**OBJECTIVE:**
In the listing that follows, the range to quote begins at the line that has "Keep writing the" and ends after the line that has "-.0165), 'beech', .0006))"; quote it verbatim and add nothing.

START TASK INPUT

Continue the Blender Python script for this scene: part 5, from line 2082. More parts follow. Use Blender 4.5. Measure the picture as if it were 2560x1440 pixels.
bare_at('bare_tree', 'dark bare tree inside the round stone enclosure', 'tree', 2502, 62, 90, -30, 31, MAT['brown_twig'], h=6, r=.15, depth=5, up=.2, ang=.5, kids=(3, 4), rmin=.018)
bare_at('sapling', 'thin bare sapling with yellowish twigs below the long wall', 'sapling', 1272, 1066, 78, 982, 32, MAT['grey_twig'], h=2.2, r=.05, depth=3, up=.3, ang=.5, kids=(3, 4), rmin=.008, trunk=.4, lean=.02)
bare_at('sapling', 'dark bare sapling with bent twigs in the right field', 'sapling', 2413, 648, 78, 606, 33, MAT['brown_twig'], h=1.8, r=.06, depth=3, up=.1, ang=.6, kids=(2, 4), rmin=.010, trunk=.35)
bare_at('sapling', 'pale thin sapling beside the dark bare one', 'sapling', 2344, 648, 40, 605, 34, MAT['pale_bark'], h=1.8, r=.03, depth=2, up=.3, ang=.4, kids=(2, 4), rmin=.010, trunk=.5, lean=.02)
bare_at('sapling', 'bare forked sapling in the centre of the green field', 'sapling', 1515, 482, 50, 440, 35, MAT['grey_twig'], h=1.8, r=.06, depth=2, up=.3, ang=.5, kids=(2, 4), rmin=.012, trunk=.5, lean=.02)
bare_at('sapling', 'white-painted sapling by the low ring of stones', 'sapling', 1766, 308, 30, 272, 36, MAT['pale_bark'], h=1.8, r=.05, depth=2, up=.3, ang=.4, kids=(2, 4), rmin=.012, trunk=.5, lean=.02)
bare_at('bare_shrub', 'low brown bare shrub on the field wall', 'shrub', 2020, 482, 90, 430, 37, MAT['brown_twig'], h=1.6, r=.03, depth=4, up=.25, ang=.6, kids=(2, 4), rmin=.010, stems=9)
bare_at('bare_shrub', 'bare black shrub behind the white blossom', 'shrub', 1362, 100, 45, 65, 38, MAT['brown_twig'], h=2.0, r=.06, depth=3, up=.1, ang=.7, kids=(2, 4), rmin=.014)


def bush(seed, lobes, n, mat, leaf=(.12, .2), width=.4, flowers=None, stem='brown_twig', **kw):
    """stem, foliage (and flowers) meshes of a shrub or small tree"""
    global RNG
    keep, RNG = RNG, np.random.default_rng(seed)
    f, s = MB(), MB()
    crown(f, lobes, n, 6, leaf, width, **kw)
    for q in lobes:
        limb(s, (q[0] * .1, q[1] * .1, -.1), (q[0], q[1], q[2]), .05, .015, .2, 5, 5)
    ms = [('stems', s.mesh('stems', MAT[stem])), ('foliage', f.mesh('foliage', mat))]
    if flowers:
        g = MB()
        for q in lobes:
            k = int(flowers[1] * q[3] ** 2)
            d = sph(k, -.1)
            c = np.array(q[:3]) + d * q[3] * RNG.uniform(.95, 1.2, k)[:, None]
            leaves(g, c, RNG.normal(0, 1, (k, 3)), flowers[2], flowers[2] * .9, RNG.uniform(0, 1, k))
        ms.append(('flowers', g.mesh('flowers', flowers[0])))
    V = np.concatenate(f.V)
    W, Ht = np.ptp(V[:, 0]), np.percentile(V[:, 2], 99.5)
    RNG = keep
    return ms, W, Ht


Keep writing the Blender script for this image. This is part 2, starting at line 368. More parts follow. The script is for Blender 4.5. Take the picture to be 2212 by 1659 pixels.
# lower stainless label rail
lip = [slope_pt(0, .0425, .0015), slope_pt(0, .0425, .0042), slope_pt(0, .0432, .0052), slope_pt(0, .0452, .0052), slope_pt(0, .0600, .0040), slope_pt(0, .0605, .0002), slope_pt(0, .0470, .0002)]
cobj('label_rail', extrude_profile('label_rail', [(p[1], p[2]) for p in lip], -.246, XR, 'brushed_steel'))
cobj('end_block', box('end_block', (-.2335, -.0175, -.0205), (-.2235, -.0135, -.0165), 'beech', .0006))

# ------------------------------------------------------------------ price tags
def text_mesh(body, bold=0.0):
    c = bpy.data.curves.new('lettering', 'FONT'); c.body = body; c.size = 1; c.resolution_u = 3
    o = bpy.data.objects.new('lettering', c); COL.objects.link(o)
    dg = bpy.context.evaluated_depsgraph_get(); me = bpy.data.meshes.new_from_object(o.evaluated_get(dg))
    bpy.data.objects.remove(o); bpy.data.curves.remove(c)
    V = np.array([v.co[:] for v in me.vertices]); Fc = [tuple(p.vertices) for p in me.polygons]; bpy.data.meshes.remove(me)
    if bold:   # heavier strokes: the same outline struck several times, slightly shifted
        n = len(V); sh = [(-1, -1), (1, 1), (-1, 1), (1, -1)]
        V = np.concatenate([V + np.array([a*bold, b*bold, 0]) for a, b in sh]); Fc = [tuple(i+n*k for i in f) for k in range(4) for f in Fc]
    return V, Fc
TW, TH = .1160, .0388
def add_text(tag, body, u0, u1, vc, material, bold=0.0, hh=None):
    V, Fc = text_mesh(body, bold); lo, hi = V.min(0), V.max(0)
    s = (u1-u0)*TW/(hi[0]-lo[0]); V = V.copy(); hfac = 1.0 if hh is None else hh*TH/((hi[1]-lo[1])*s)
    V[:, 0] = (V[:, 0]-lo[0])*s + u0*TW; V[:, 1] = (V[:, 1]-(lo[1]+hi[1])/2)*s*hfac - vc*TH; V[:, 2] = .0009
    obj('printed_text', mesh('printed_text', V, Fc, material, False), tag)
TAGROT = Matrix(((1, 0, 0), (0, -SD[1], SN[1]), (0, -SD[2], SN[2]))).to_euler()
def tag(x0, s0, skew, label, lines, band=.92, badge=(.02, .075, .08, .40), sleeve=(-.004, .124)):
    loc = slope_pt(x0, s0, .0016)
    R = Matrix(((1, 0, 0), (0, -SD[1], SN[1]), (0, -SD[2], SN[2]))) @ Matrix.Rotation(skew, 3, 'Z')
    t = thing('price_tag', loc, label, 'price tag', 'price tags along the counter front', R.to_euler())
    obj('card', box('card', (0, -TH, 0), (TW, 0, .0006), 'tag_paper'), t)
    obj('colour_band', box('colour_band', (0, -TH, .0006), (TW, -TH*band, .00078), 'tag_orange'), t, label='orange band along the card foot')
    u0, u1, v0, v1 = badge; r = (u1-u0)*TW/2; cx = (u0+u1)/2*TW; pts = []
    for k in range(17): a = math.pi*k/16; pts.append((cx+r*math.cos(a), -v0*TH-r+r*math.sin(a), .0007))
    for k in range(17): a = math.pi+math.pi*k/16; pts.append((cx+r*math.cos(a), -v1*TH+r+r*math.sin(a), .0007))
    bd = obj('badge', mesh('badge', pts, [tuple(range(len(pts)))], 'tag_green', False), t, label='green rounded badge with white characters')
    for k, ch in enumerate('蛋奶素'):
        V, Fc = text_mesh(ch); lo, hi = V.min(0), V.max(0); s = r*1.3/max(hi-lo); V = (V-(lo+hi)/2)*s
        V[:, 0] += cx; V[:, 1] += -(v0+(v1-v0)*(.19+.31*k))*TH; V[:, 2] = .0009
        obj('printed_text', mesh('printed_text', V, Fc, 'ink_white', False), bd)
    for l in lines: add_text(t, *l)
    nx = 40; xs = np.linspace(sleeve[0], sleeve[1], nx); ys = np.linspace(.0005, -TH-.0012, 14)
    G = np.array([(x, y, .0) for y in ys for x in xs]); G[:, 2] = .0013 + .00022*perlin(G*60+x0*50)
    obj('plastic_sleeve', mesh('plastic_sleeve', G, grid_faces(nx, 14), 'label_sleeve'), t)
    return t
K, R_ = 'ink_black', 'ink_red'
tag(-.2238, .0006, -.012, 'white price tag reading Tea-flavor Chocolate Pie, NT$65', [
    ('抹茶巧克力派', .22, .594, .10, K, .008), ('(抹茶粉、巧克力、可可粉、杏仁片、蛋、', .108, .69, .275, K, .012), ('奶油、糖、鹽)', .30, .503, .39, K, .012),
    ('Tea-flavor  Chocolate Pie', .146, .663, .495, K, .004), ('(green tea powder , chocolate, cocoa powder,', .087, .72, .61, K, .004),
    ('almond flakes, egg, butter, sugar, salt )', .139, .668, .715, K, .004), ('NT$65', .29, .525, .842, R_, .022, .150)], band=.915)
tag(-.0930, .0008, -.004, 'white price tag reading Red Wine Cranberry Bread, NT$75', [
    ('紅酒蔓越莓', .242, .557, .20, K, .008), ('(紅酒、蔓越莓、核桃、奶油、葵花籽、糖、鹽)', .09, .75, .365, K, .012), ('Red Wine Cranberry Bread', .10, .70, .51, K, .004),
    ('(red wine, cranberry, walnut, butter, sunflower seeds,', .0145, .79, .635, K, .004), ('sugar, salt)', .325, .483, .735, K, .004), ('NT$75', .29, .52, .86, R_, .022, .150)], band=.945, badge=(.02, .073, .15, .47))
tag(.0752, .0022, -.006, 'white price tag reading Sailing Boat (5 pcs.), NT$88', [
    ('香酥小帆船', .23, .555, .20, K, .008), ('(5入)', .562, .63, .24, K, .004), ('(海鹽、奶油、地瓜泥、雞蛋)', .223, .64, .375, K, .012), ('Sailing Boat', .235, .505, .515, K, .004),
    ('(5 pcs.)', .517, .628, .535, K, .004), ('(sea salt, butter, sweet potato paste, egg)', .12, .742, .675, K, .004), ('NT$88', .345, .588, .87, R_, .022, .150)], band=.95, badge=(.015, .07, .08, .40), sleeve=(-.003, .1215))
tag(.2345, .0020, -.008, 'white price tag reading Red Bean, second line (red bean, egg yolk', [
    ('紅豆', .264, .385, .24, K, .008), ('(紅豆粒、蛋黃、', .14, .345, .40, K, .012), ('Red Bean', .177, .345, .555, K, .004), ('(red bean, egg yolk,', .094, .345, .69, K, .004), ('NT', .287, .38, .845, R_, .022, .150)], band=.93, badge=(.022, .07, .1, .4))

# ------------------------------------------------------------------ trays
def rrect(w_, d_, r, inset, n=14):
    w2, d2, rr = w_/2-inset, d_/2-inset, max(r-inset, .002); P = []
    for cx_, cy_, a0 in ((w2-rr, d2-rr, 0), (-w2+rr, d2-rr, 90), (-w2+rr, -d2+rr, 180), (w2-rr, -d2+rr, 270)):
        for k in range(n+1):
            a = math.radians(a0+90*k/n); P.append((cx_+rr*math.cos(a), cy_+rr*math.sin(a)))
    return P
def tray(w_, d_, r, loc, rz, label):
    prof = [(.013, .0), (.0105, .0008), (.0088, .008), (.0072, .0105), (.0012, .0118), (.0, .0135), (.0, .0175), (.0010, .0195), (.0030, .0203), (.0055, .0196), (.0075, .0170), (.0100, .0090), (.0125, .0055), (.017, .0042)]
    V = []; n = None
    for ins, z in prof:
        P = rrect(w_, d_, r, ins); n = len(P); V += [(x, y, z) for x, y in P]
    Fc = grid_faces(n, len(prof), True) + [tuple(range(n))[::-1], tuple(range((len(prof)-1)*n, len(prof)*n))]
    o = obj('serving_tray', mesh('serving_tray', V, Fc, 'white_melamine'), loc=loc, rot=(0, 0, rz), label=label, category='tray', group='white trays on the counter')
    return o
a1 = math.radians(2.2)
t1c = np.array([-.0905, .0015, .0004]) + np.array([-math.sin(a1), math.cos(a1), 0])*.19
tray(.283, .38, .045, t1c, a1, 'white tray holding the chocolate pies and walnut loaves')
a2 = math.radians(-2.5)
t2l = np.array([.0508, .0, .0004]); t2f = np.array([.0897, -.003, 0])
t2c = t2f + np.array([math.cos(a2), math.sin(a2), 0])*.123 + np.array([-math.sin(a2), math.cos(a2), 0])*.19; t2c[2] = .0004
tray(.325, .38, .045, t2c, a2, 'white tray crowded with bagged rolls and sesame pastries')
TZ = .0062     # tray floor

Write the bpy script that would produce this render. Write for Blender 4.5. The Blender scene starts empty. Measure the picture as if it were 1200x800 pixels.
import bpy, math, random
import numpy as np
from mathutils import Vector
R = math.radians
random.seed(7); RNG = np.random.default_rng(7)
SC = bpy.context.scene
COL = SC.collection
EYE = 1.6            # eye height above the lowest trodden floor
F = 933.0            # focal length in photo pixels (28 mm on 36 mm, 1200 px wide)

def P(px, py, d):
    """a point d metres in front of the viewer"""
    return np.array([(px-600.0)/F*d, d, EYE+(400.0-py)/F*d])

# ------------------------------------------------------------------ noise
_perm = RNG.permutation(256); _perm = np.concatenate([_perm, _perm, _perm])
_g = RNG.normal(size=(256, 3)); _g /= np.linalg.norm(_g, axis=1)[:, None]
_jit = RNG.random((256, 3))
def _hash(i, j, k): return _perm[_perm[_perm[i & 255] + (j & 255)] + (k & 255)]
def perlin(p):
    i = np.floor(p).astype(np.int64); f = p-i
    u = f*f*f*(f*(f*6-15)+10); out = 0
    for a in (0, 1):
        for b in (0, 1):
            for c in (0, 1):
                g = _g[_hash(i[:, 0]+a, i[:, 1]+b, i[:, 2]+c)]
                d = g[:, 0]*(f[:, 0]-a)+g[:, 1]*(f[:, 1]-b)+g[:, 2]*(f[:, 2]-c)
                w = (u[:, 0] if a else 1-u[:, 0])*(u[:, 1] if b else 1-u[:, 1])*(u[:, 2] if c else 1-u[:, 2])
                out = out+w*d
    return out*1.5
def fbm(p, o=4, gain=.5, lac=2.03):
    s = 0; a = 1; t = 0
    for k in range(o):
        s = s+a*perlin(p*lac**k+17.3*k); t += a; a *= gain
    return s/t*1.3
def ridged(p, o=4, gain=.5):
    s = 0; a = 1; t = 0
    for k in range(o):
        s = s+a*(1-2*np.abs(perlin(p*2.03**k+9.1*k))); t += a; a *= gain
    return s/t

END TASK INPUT

**IN RESPONSE:**
Keep writing the Blender script for this image. This is part 2, starting at line 368. More parts follow. The script is for Blender 4.5. Take the picture to be 2212 by 1659 pixels.
# lower stainless label rail
lip = [slope_pt(0, .0425, .0015), slope_pt(0, .0425, .0042), slope_pt(0, .0432, .0052), slope_pt(0, .0452, .0052), slope_pt(0, .0600, .0040), slope_pt(0, .0605, .0002), slope_pt(0, .0470, .0002)]
cobj('label_rail', extrude_profile('label_rail', [(p[1], p[2]) for p in lip], -.246, XR, 'brushed_steel'))
cobj('end_block', box('end_block', (-.2335, -.0175, -.0205), (-.2235, -.0135, -.0165), 'beech', .0006))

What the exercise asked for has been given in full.